WHAT YOU HAVE TO DO: Repeat each line of the material below exactly as it appears, minus any pictures.

DATASET CONTENT:
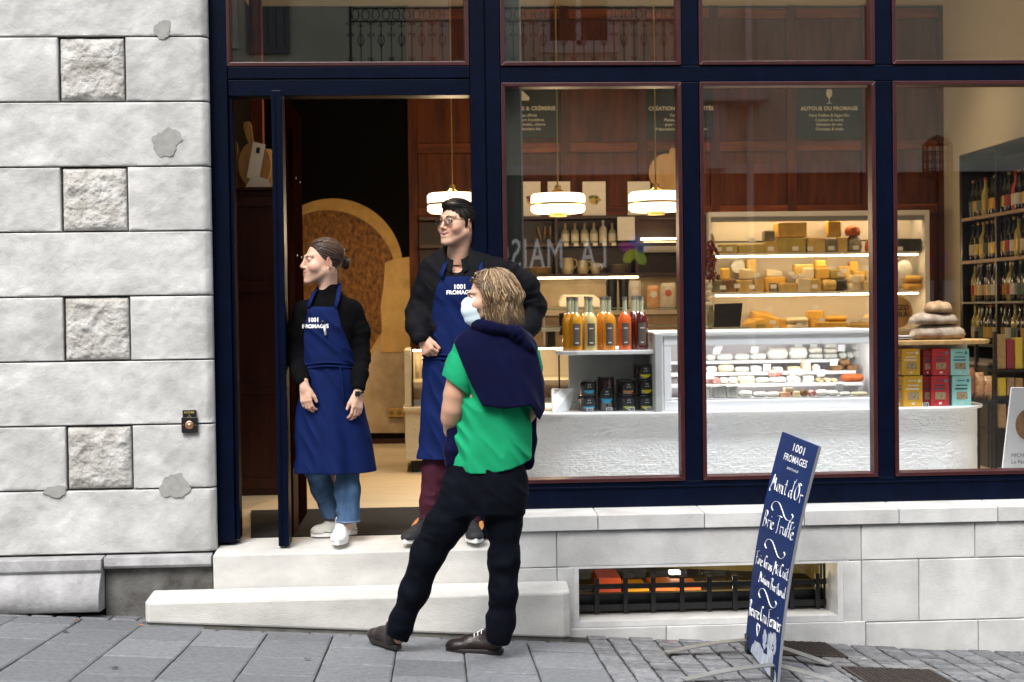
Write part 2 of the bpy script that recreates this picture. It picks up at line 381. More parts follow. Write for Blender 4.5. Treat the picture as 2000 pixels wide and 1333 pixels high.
# moulded base left of the step
bz = lambda py, px, Y=-.2: W(px, py, Y).z
zt = zs[0]-.004
prof = [(-.10, zt), (-.20, zt-.004), (-.205, zt-.06), (-.19, zt-.075), (-.235, zt-.12), (-.262, zt-.18), (-.262, zt-.23), (-.24, zt-.262), (-.10, zt-.27)]
x_end = W(194, 1130, -.24).x
b = MB().prism([(y, z) for y, z in prof], -4.2, x_end, 'x'); b.f = [tuple(f) for f in b.f]
DIRTY = mat('weathered_base_stone', (.40,.40,.41), .85, noise=.45, nscale=7, bump=.3, bscale=60, detail=9, col2=(.22,.22,.225))
WETC = mat('stained_concrete', (.15,.15,.145), .8, noise=.6, nscale=9, bump=.4, bscale=60, detail=9, col2=(.055,.05,.045))
base = empty('base_moulding', (-2, -.2, .2), 'weathered grey moulded base stone under the limestone pier', 'base stone')
part('moulded_stone', b, DIRTY, base, 'auto', .004)
part('top_moulding', MB().prism([(-.10, zt), (-.165, zt-.004), (-.175, zt-.045), (-.165, zt-.06), (-.10, zt-.065)], x_end+.006, W(415,1100,-.15).x-.004, 'x'), DIRTY, base, 'auto', .003)
part('stained_panel', MB().box(x_end+.006, -.13, .05, W(415,1100,-.15).x-.004, .1, zt-.068), WETC, base, label='dark damp-stained concrete panel')
# ================================================================== steps and plinth
stp = empty('entrance_steps', (-.2, -.2, .1), 'cream stone threshold step with a wedge-shaped lower step in front of the open door', 'steps')
xa, xb = W(416, 1100, -.2).x, W(1009, 1045, -.2).x
def hx(x0, x1, y0, y1, zb, zf, zbk):   # box whose top slopes from the back (y1) to the front (y0)
    return MB().hexa([(x0,y0,zb),(x1,y0,zb),(x1,y1,zb),(x0,y1,zb),(x0,y0,zf),(x1,y0,zf),(x1,y1,zbk),(x0,y1,zbk)])
part('upper_step', hx(xa, xb, -.2, .16, .02, .487, .515), STEPM, stp, bevel=.006)
q = [(W(281,1168,-.42).x+.02, -.42), (W(1112,1172,-.42).x-.03, -.42), (W(1116,1172,-.42).x-.003, -.39), (W(1116,1172,-.42).x, -.205), (W(300,1147,-.2).x, -.205), (W(281,1168,-.42).x, -.40)]
lo_ = MB(); n = len(q)
lo_.add([(x, y, gz(x, y)+.012) for x, y in q]+[(x, y, .322+(y+.2)*.09) for x, y in q], [tuple(range(n-1, -1, -1)), tuple(range(n, 2*n))]+[(i, (i+1)%n, n+(i+1)%n, n+i) for i in range(n)])
part('lower_step', lo_, STEPM, stp, bevel=.012)
bed = MB(); q2 = [(x*.995, y+.012) for x, y in q]
bed.add([(x, y, gz(x, y)-.03) for x, y in q2]+[(x, y, gz(x, y)+.012) for x, y in q2], [tuple(range(n-1, -1, -1)), tuple(range(n, 2*n))]+[(i, (i+1)%n, n+(i+1)%n, n+i) for i in range(n)])
part('mortar_bed', bed, mat('wet_mortar', (.16,.16,.145), .8, noise=.5, nscale=12), stp)
plin = empty('plinth_wall', (2, -.05, 0), 'pale dressed stone plinth under the shop windows, with a barred cellar opening', 'plinth wall')
PYY = -.2
def Xp(px, py=1100, Y=PYY): return W(px, py, Y).x
ZA, ZB, ZC, ZD, ZE = W(1300,1004,-.22).z, W(1300,1034,-.22).z, W(1300,1104,PYY).z, W(1700,1216,PYY).z, -.4
XR = 4.4
def pb(x0, x1, z0, z1, y=PYY, sloped=False, sd=0, mm=None):
    j = .0018
    if sloped: m_ = hx(x0+j, x1-j, y, .16, z0+j, z1, z1+.012)
    else: m_ = blockmesh(x0+j, x1-j, z0+j, z1-j, y, .06, .0012, 9, sd, edge=.003, res=.05)
    part('sill_stone' if sloped else 'dressed_block', m_, mm or PLINTH, plin, bevel=.004 if sloped else 0)
part('core', MB().box(xb, PYY+.012, ZE, Xp(1122), .16, ZB).box(Xp(1122), PYY+.012, ZC+.0, Xp(1645), .16, ZB).box(Xp(1645), PYY+.012, ZE, XR, .16, ZB).box(Xp(1122), PYY+.012, ZE, Xp(1645), .16, W(1300,1211,PYY).z-.032), MORTAR_L, plin)
sj = [Xp(x, 1020, -.1) for x in (1005, 1163, 1368, 1560, 1742, 1932)] + [3.9, XR]
for i in range(len(sj)-1): pb(sj[i], sj[i+1], ZB, ZA, -.22, True)
aj = [xb] + [Xp(x) for x in (1300, 1683, 1905)] + [3.8, XR]
aj = [xb, Xp(1088), Xp(1683), Xp(1905), 3.6, XR]
for i in range(len(aj)-1): pb(aj[i], aj[i+1], ZC, ZB, sd=i+3)
for i, (a_, b_) in enumerate([(xb, Xp(1088)), (Xp(1088), Xp(1122)), (Xp(1645), Xp(1683)), (Xp(1683), Xp(1795)), (Xp(1795), 3.3), (3.3, XR)]): pb(a_, b_, ZD, ZC, sd=i+13)
zb_c = W(1300,1211,PYY).z-.031
for i, (a_, b_) in enumerate([(xb, Xp(1300)), (Xp(1300), Xp(1690)), (Xp(1690), Xp(1910)), (Xp(1910), XR)]):
    pb(a_, b_, ZE, ZD if i > 1 else zb_c, sd=i+23, y=PYY-.004)
# cellar opening: sloping sill, reveals
o0, o1 = Xp(1130), Xp(1636); zt_, zb_, zf_ = W(1300,1108,PYY).z, W(1300,1198,.03).z, W(1300,1211,PYY).z
rv = MB()
rv.hexa([(o0-.03,PYY,zf_-.03),(o1+.03,PYY,zf_-.03),(o1+.03,.08,zf_-.03),(o0-.03,.08,zf_-.03),(o0-.03,PYY+.001,zf_),(o1+.03,PYY+.001,zf_),(o1-.02,.08,zb_),(o0-.02,.08,zb_)])
rv.box(o0-.05, PYY+.002, zf_-.031, o0, .16, zt_+.03).box(o1, PYY+.002, zf_-.031, o1+.06, .16, zt_+.03).box(o0-.002, PYY+.002, zt_, o1+.002, .16, zt_+.03)
part('opening_reveal', rv, PLINTH, plin)
gr = empty('window_grille', (1.4, .03, zb_), 'black iron bar grille across the low cellar window', 'window grille')
zr = W(1300,1143,.03).z; z2 = W(1300,1180,.03).z
part('top_rail', MB().box(o0, .02, zr-.013, o1, .034, zr+.013), BLKM, gr); part('bottom_rail', MB().box(o0, .02, z2-.028, o1, .034, z2+.006), BLKM, gr)
for px in (1165, 1221, 1275, 1331, 1384, 1434, 1490, 1545, 1595):
    x = Xp(px, 1150, .03); part('bar', MB().box(x-.012, .008, zb_+.01, x+.012, .019, zr+.045), BLKM, gr)
part('side_post', MB().box(Xp(1610,1150,.03)-.004, .036, zb_+.02, Xp(1622,1150,.03), .06, zt_), BLKM, gr)
cw = empty('cellar_window', (1.4, .1, zb_), 'long low cellar window glazed behind iron bars', 'window')
part('frame', MB().box(o0, .075, zb_-.06, o1, .12, zb_+.10).box(o0, .09, zt_-.012, o1, .12, zt_).box(o0, .09, zb_, o0+.012, .12, zt_).box(o1-.012, .09, zb_, o1, .12, zt_), BLKM, cw)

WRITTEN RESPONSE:
Write part 2 of the bpy script that recreates this picture. It picks up at line 381. More parts follow. Write for Blender 4.5. Treat the picture as 2000 pixels wide and 1333 pixels high.
# moulded base left of the step
bz = lambda py, px, Y=-.2: W(px, py, Y).z
zt = zs[0]-.004
prof = [(-.10, zt), (-.20, zt-.004), (-.205, zt-.06), (-.19, zt-.075), (-.235, zt-.12), (-.262, zt-.18), (-.262, zt-.23), (-.24, zt-.262), (-.10, zt-.27)]
x_end = W(194, 1130, -.24).x
b = MB().prism([(y, z) for y, z in prof], -4.2, x_end, 'x'); b.f = [tuple(f) for f in b.f]
DIRTY = mat('weathered_base_stone', (.40,.40,.41), .85, noise=.45, nscale=7, bump=.3, bscale=60, detail=9, col2=(.22,.22,.225))
WETC = mat('stained_concrete', (.15,.15,.145), .8, noise=.6, nscale=9, bump=.4, bscale=60, detail=9, col2=(.055,.05,.045))
base = empty('base_moulding', (-2, -.2, .2), 'weathered grey moulded base stone under the limestone pier', 'base stone')
part('moulded_stone', b, DIRTY, base, 'auto', .004)
part('top_moulding', MB().prism([(-.10, zt), (-.165, zt-.004), (-.175, zt-.045), (-.165, zt-.06), (-.10, zt-.065)], x_end+.006, W(415,1100,-.15).x-.004, 'x'), DIRTY, base, 'auto', .003)
part('stained_panel', MB().box(x_end+.006, -.13, .05, W(415,1100,-.15).x-.004, .1, zt-.068), WETC, base, label='dark damp-stained concrete panel')
# ================================================================== steps and plinth
stp = empty('entrance_steps', (-.2, -.2, .1), 'cream stone threshold step with a wedge-shaped lower step in front of the open door', 'steps')
xa, xb = W(416, 1100, -.2).x, W(1009, 1045, -.2).x
def hx(x0, x1, y0, y1, zb, zf, zbk):   # box whose top slopes from the back (y1) to the front (y0)
    return MB().hexa([(x0,y0,zb),(x1,y0,zb),(x1,y1,zb),(x0,y1,zb),(x0,y0,zf),(x1,y0,zf),(x1,y1,zbk),(x0,y1,zbk)])
part('upper_step', hx(xa, xb, -.2, .16, .02, .487, .515), STEPM, stp, bevel=.006)
q = [(W(281,1168,-.42).x+.02, -.42), (W(1112,1172,-.42).x-.03, -.42), (W(1116,1172,-.42).x-.003, -.39), (W(1116,1172,-.42).x, -.205), (W(300,1147,-.2).x, -.205), (W(281,1168,-.42).x, -.40)]
lo_ = MB(); n = len(q)
lo_.add([(x, y, gz(x, y)+.012) for x, y in q]+[(x, y, .322+(y+.2)*.09) for x, y in q], [tuple(range(n-1, -1, -1)), tuple(range(n, 2*n))]+[(i, (i+1)%n, n+(i+1)%n, n+i) for i in range(n)])
part('lower_step', lo_, STEPM, stp, bevel=.012)
bed = MB(); q2 = [(x*.995, y+.012) for x, y in q]
bed.add([(x, y, gz(x, y)-.03) for x, y in q2]+[(x, y, gz(x, y)+.012) for x, y in q2], [tuple(range(n-1, -1, -1)), tuple(range(n, 2*n))]+[(i, (i+1)%n, n+(i+1)%n, n+i) for i in range(n)])
part('mortar_bed', bed, mat('wet_mortar', (.16,.16,.145), .8, noise=.5, nscale=12), stp)
plin = empty('plinth_wall', (2, -.05, 0), 'pale dressed stone plinth under the shop windows, with a barred cellar opening', 'plinth wall')
PYY = -.2
def Xp(px, py=1100, Y=PYY): return W(px, py, Y).x
ZA, ZB, ZC, ZD, ZE = W(1300,1004,-.22).z, W(1300,1034,-.22).z, W(1300,1104,PYY).z, W(1700,1216,PYY).z, -.4
XR = 4.4
def pb(x0, x1, z0, z1, y=PYY, sloped=False, sd=0, mm=None):
    j = .0018
    if sloped: m_ = hx(x0+j, x1-j, y, .16, z0+j, z1, z1+.012)
    else: m_ = blockmesh(x0+j, x1-j, z0+j, z1-j, y, .06, .0012, 9, sd, edge=.003, res=.05)
    part('sill_stone' if sloped else 'dressed_block', m_, mm or PLINTH, plin, bevel=.004 if sloped else 0)
part('core', MB().box(xb, PYY+.012, ZE, Xp(1122), .16, ZB).box(Xp(1122), PYY+.012, ZC+.0, Xp(1645), .16, ZB).box(Xp(1645), PYY+.012, ZE, XR, .16, ZB).box(Xp(1122), PYY+.012, ZE, Xp(1645), .16, W(1300,1211,PYY).z-.032), MORTAR_L, plin)
sj = [Xp(x, 1020, -.1) for x in (1005, 1163, 1368, 1560, 1742, 1932)] + [3.9, XR]
for i in range(len(sj)-1): pb(sj[i], sj[i+1], ZB, ZA, -.22, True)
aj = [xb] + [Xp(x) for x in (1300, 1683, 1905)] + [3.8, XR]
aj = [xb, Xp(1088), Xp(1683), Xp(1905), 3.6, XR]
for i in range(len(aj)-1): pb(aj[i], aj[i+1], ZC, ZB, sd=i+3)
for i, (a_, b_) in enumerate([(xb, Xp(1088)), (Xp(1088), Xp(1122)), (Xp(1645), Xp(1683)), (Xp(1683), Xp(1795)), (Xp(1795), 3.3), (3.3, XR)]): pb(a_, b_, ZD, ZC, sd=i+13)
zb_c = W(1300,1211,PYY).z-.031
for i, (a_, b_) in enumerate([(xb, Xp(1300)), (Xp(1300), Xp(1690)), (Xp(1690), Xp(1910)), (Xp(1910), XR)]):
    pb(a_, b_, ZE, ZD if i > 1 else zb_c, sd=i+23, y=PYY-.004)
# cellar opening: sloping sill, reveals
o0, o1 = Xp(1130), Xp(1636); zt_, zb_, zf_ = W(1300,1108,PYY).z, W(1300,1198,.03).z, W(1300,1211,PYY).z
rv = MB()
rv.hexa([(o0-.03,PYY,zf_-.03),(o1+.03,PYY,zf_-.03),(o1+.03,.08,zf_-.03),(o0-.03,.08,zf_-.03),(o0-.03,PYY+.001,zf_),(o1+.03,PYY+.001,zf_),(o1-.02,.08,zb_),(o0-.02,.08,zb_)])
rv.box(o0-.05, PYY+.002, zf_-.031, o0, .16, zt_+.03).box(o1, PYY+.002, zf_-.031, o1+.06, .16, zt_+.03).box(o0-.002, PYY+.002, zt_, o1+.002, .16, zt_+.03)
part('opening_reveal', rv, PLINTH, plin)
gr = empty('window_grille', (1.4, .03, zb_), 'black iron bar grille across the low cellar window', 'window grille')
zr = W(1300,1143,.03).z; z2 = W(1300,1180,.03).z
part('top_rail', MB().box(o0, .02, zr-.013, o1, .034, zr+.013), BLKM, gr); part('bottom_rail', MB().box(o0, .02, z2-.028, o1, .034, z2+.006), BLKM, gr)
for px in (1165, 1221, 1275, 1331, 1384, 1434, 1490, 1545, 1595):
    x = Xp(px, 1150, .03); part('bar', MB().box(x-.012, .008, zb_+.01, x+.012, .019, zr+.045), BLKM, gr)
part('side_post', MB().box(Xp(1610,1150,.03)-.004, .036, zb_+.02, Xp(1622,1150,.03), .06, zt_), BLKM, gr)
cw = empty('cellar_window', (1.4, .1, zb_), 'long low cellar window glazed behind iron bars', 'window')
part('frame', MB().box(o0, .075, zb_-.06, o1, .12, zb_+.10).box(o0, .09, zt_-.012, o1, .12, zt_).box(o0, .09, zb_, o0+.012, .12, zt_).box(o1-.012, .09, zb_, o1, .12, zt_), BLKM, cw)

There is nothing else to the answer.